Supplied material.
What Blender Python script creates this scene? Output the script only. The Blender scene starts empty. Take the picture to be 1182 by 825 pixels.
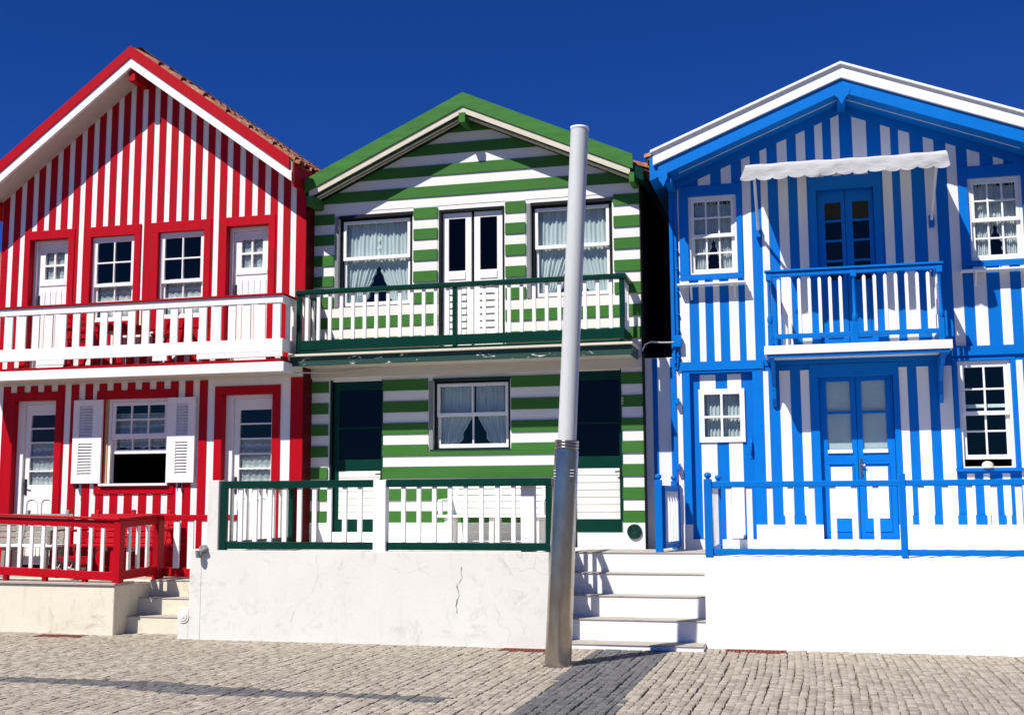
import bpy, math, random
from mathutils import Vector
random.seed(7)
scene = bpy.context.scene
COL = scene.collection
R = math.radians

# ------------------------------------------------------------------ materials
MATS = {}
def nt_new(name):
    m = bpy.data.materials.new(name); m.use_nodes = True
    nt = m.node_tree
    return m, nt, nt.nodes['Principled BSDF']

def coords(nt, scale=(1, 1, 1)):
    tc = nt.nodes.new('ShaderNodeTexCoord'); mp = nt.nodes.new('ShaderNodeMapping')
    mp.inputs['Scale'].default_value = scale
    nt.links.new(tc.outputs['Object'], mp.inputs['Vector'])
    return mp.outputs['Vector']

def noise(nt, vec, scale, detail=4, rough=.6, dist=0):
    n = nt.nodes.new('ShaderNodeTexNoise')
    n.inputs['Scale'].default_value = scale; n.inputs['Detail'].default_value = detail
    n.inputs['Roughness'].default_value = rough; n.inputs['Distortion'].default_value = dist
    nt.links.new(vec, n.inputs['Vector'])
    return n.outputs['Fac']

def ramp(nt, fac, stops):
    r = nt.nodes.new('ShaderNodeValToRGB'); cr = r.color_ramp
    while len(cr.elements) < len(stops): cr.elements.new(.5)
    for e, (p, c) in zip(cr.elements, stops):
        e.position = p; e.color = (c[0], c[1], c[2], 1)
    nt.links.new(fac, r.inputs['Fac'])
    return r.outputs['Color']

def mix(nt, fac, a, b, mode='MIX'):
    m = nt.nodes.new('ShaderNodeMix'); m.data_type = 'RGBA'; m.blend_type = mode
    for k, v in ((0, fac), (6, a), (7, b)):
        if hasattr(v, 'links'): nt.links.new(v, m.inputs[k])
        elif k == 0: m.inputs[0].default_value = v
        else: m.inputs[k].default_value = (v[0], v[1], v[2], 1)
    return m.outputs[2]

def bump(nt, b, h, strength=.2, dist=.01):
    n = nt.nodes.new('ShaderNodeBump'); n.inputs['Strength'].default_value = strength
    n.inputs['Distance'].default_value = dist
    nt.links.new(h, n.inputs['Height']); nt.links.new(n.outputs['Normal'], b.inputs['Normal'])

def paint(name, c, rough=.5, var=.12, grain=(3, 3, 3), dirt=None, dirt_amt=.3, bstr=.15, isl=.10, wear=.5):
    """painted wood: faint tone drift, fine brush grain, a little grime"""
    m, nt, b = nt_new(name)
    v = coords(nt, grain)
    n1 = noise(nt, v, 1.7, 5, .65)
    lo = [x * (1 - var) for x in c]; hi = [min(1, x * (1 + var)) for x in c]
    col = ramp(nt, n1, [(.3, lo), (.7, hi)])
    if dirt:
        n2 = noise(nt, v, 5.5, 6, .75, .4)
        f = ramp(nt, n2, [(.58, (0, 0, 0)), (.78, (dirt_amt,) * 3)])
        col = mix(nt, f, col, dirt)
    gm = nt.nodes.new('ShaderNodeNewGeometry')              # every board its own slightly different tone
    tone = ramp(nt, gm.outputs['Random Per Island'], [(0, (1 - isl,) * 3), (1, (1, 1, 1))])
    col = mix(nt, 1.0, col, tone, 'MULTIPLY')
    st = noise(nt, coords(nt, [g * 2.2 for g in grain]), 3.1, 6, .75)
    col = mix(nt, ramp(nt, st, [(.45, (0, 0, 0)), (.8, (wear,) * 3)]), col, [x * .72 for x in c])
    nt.links.new(col, b.inputs['Base Color'])
    b.inputs['Roughness'].default_value = rough
    b.inputs['Specular IOR Level'].default_value = .12
    bump(nt, b, noise(nt, v, 26, 3, .6), bstr, .004)
    MATS[name] = m
    return m

VG = (9, 9, 1.2)      # vertical wood grain
HG = (1.2, 9, 9)      # horizontal wood grain
white_v = paint('white painted boards', (.80, .79, .77), .55, .03, VG, (.55, .52, .47), .35, isl=.05, wear=.15)
white_h = paint('white painted planks', (.79, .775, .72), .55, .04, HG, (.55, .50, .42), .5, isl=.05, wear=.2)
white_trim = paint('white painted trim', (.81, .80, .77), .45, .025, (4, 4, 4), (.6, .57, .5), .3, isl=.03, wear=.1)
red = paint('red painted boards', (.43, .0025, .010), .45, .09, VG, (.33, .02, .02), .35)
red_dark = paint('weathered red rail paint', (.32, .004, .010), .42, .15, (4, 4, 4), (.16, .03, .03), .6)
green = paint('green painted planks', (.050, .172, .032), .5, .08, HG, (.05, .13, .03), .3)
green_roof = paint('green painted bargeboard', (.05, .18, .035), .55, .2, HG, (.14, .22, .08), .6)
green_deep = paint('dark green gloss trim', (.003, .036, .024), .3, .12, (4, 4, 4), (.002, .018, .013), .4)
green_black = paint('blackish green frame paint', (.008, .014, .011), .5, .1)
blue = paint('blue painted boards', (.001, .158, .56), .5, .06, VG, (.001, .115, .45), .4)
blue_trim = paint('blue painted trim', (.001, .162, .57), .45, .06, (4, 4, 4), (.001, .115, .45), .3)
red_shaded = paint('red paint with shade in its colour', (.10, .003, .006), .6, .15, VG)  # the red paint again, side wall shade put into its colour
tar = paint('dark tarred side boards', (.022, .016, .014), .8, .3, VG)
cream = paint('aged cream bargeboard', (.66, .61, .48), .6, .10, HG, (.36, .31, .22), .6)
soffit_w = paint('off white soffit boards', (.62, .57, .50), .6, .05, HG)
beige = paint('bare sun bleached timber', (.42, .35, .26), .7, .15, HG)
grey_wood = paint('grey weathered slats', (.25, .24, .21), .7, .12, HG)
jamb = paint('raw timber jamb', (.50, .33, .15), .6, .15, VG)
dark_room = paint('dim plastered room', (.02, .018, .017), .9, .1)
black_iron = paint('black iron fittings', (.02, .02, .02), .4, .1)
grey_pvc = paint('grey plastic pipe', (.22, .23, .23), .5, .05)
dk_green_metal = paint('dark green vent paint', (.012, .045, .035), .4, .1)
frosted = paint('pale drawn blind', (.60, .63, .62), .4, .05)

def plaster(name, c, stain, amt, crack=True, scuff=.24):
    m, nt, b = nt_new(name)
    v = coords(nt)
    big = noise(nt, v, 1.3, 6, .7, .6)
    col = ramp(nt, big, [(.3, [x * .93 for x in c]), (.65, c)])
    st = noise(nt, v, 2.6, 9, .8, .8)
    f = ramp(nt, st, [(.56, (0, 0, 0)), (.68, (amt,) * 3)])
    col = mix(nt, f, col, stain)
    v2 = coords(nt, (7, 7, .7))
    streak = noise(nt, v2, 1.2, 5, .7)
    f2 = ramp(nt, streak, [(.58, (0, 0, 0)), (.8, (amt * .7,) * 3)])
    col = mix(nt, f2, col, [s * 1.1 for s in stain])
    # scuffed, spalled patches along a band near the foot of the wall
    sx = nt.nodes.new('ShaderNodeSeparateXYZ'); nt.links.new(v, sx.inputs[0])
    band = ramp(nt, sx.outputs['Z'], [(.04, (0, 0, 0)), (.16, (1, 1, 1)), (.36, (.8, .8, .8)), (.55, (0, 0, 0))])
    sp = ramp(nt, noise(nt, v, 3.7, 9, .82, 1.0), [(.54, (0, 0, 0)), (.60, (scuff,) * 3)])
    col = mix(nt, mix(nt, 1.0, band, sp, 'MULTIPLY'), col, (.33, .32, .29))
    if crack:
        dv = nt.nodes.new('ShaderNodeVectorMath'); dv.operation = 'MULTIPLY_ADD'
        nz = nt.nodes.new('ShaderNodeTexNoise'); nz.inputs['Scale'].default_value = 3
        nt.links.new(v, nz.inputs['Vector'])
        dv.inputs[1].default_value = (.5, .5, .5)
        nt.links.new(nz.outputs['Color'], dv.inputs[0]); nt.links.new(v, dv.inputs[2])
        vo = nt.nodes.new('ShaderNodeTexVoronoi'); vo.feature = 'DISTANCE_TO_EDGE'
        vo.inputs['Scale'].default_value = .9
        nt.links.new(dv.outputs[0], vo.inputs['Vector'])
        cr = ramp(nt, vo.outputs['Distance'], [(.0, (1, 1, 1)), (.006, (0, 0, 0))])
        mask = ramp(nt, noise(nt, v, .9, 2), [(.45, (0, 0, 0)), (.58, (.34, .34, .34))])
        f3 = mix(nt, 1.0, cr, mask, 'MULTIPLY')
        col = mix(nt, f3, col, (.25, .24, .21))
    nt.links.new(col, b.inputs['Base Color'])
    b.inputs['Roughness'].default_value = .85
    b.inputs['Specular IOR Level'].default_value = .2
    bump(nt, b, noise(nt, v, 22, 7, .75), .35, .008)
    MATS[name] = m
    return m
plaster_g = plaster('stained white plaster', (.71, .695, .635), (.46, .44, .37), .6)
plaster_r = plaster('yellowed white plaster', (.70, .66, .52), (.42, .36, .22), .75)
plaster_b = plaster('fresh white plaster', (.84, .83, .81), (.70, .69, .66), .35, False, .12)
concrete = plaster('grey step concrete', (.40, .37, .32), (.18, .17, .15), .6, False, .1)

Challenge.
From the listing, copy each line containing the word "scene".

Reply.
What Blender Python script creates this scene? Output the script only. The Blender scene starts empty. Take the picture to be 1182 by 825 pixels.
scene = bpy.context.scene
COL = scene.collection